Exercise brief
Extract the data exactly, missing nothing.

Information shown
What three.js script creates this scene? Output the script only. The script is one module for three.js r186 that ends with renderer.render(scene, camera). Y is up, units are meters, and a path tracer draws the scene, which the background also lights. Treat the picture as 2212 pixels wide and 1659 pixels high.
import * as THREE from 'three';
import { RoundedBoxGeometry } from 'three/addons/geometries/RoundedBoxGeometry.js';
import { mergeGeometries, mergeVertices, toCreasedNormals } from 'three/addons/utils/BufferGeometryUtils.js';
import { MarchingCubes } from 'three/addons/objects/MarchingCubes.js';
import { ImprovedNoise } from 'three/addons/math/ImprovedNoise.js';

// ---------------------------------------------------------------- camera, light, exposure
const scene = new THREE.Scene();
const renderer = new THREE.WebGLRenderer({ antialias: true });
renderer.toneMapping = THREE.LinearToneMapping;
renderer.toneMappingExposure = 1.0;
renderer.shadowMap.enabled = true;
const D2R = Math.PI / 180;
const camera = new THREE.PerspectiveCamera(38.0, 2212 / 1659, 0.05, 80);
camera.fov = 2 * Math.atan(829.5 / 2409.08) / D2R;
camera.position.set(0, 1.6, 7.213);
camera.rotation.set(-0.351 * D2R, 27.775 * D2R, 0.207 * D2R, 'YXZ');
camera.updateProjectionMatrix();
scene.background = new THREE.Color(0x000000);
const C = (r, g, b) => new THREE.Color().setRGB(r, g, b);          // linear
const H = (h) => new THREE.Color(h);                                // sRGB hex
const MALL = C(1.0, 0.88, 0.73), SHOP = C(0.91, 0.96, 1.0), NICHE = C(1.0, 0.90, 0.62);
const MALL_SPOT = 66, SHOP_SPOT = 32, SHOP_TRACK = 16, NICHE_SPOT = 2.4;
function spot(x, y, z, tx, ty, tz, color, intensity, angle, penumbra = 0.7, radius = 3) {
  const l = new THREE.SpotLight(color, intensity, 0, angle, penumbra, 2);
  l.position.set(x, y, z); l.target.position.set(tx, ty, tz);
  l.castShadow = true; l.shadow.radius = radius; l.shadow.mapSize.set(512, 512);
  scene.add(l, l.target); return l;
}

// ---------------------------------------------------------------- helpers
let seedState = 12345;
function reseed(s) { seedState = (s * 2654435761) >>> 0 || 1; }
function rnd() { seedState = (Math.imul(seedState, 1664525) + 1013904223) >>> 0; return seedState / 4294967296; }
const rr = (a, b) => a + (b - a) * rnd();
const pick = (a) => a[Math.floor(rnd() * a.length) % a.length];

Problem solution
What three.js script creates this scene? Output the script only. The script is one module for three.js r186 that ends with renderer.render(scene, camera). Y is up, units are meters, and a path tracer draws the scene, which the background also lights. Treat the picture as 2212 pixels wide and 1659 pixels high.
import * as THREE from 'three';
import { RoundedBoxGeometry } from 'three/addons/geometries/RoundedBoxGeometry.js';
import { mergeGeometries, mergeVertices, toCreasedNormals } from 'three/addons/utils/BufferGeometryUtils.js';
import { MarchingCubes } from 'three/addons/objects/MarchingCubes.js';
import { ImprovedNoise } from 'three/addons/math/ImprovedNoise.js';

// ---------------------------------------------------------------- camera, light, exposure
const scene = new THREE.Scene();
const renderer = new THREE.WebGLRenderer({ antialias: true });
renderer.toneMapping = THREE.LinearToneMapping;
renderer.toneMappingExposure = 1.0;
renderer.shadowMap.enabled = true;
const D2R = Math.PI / 180;
const camera = new THREE.PerspectiveCamera(38.0, 2212 / 1659, 0.05, 80);
camera.fov = 2 * Math.atan(829.5 / 2409.08) / D2R;
camera.position.set(0, 1.6, 7.213);
camera.rotation.set(-0.351 * D2R, 27.775 * D2R, 0.207 * D2R, 'YXZ');
camera.updateProjectionMatrix();
scene.background = new THREE.Color(0x000000);
const C = (r, g, b) => new THREE.Color().setRGB(r, g, b);          // linear
const H = (h) => new THREE.Color(h);                                // sRGB hex
const MALL = C(1.0, 0.88, 0.73), SHOP = C(0.91, 0.96, 1.0), NICHE = C(1.0, 0.90, 0.62);
const MALL_SPOT = 66, SHOP_SPOT = 32, SHOP_TRACK = 16, NICHE_SPOT = 2.4;
function spot(x, y, z, tx, ty, tz, color, intensity, angle, penumbra = 0.7, radius = 3) {
  const l = new THREE.SpotLight(color, intensity, 0, angle, penumbra, 2);
  l.position.set(x, y, z); l.target.position.set(tx, ty, tz);
  l.castShadow = true; l.shadow.radius = radius; l.shadow.mapSize.set(512, 512);
  scene.add(l, l.target); return l;
}

// ---------------------------------------------------------------- helpers
let seedState = 12345;
function reseed(s) { seedState = (s * 2654435761) >>> 0 || 1; }
function rnd() { seedState = (Math.imul(seedState, 1664525) + 1013904223) >>> 0; return seedState / 4294967296; }
const rr = (a, b) => a + (b - a) * rnd();
const pick = (a) => a[Math.floor(rnd() * a.length) % a.length];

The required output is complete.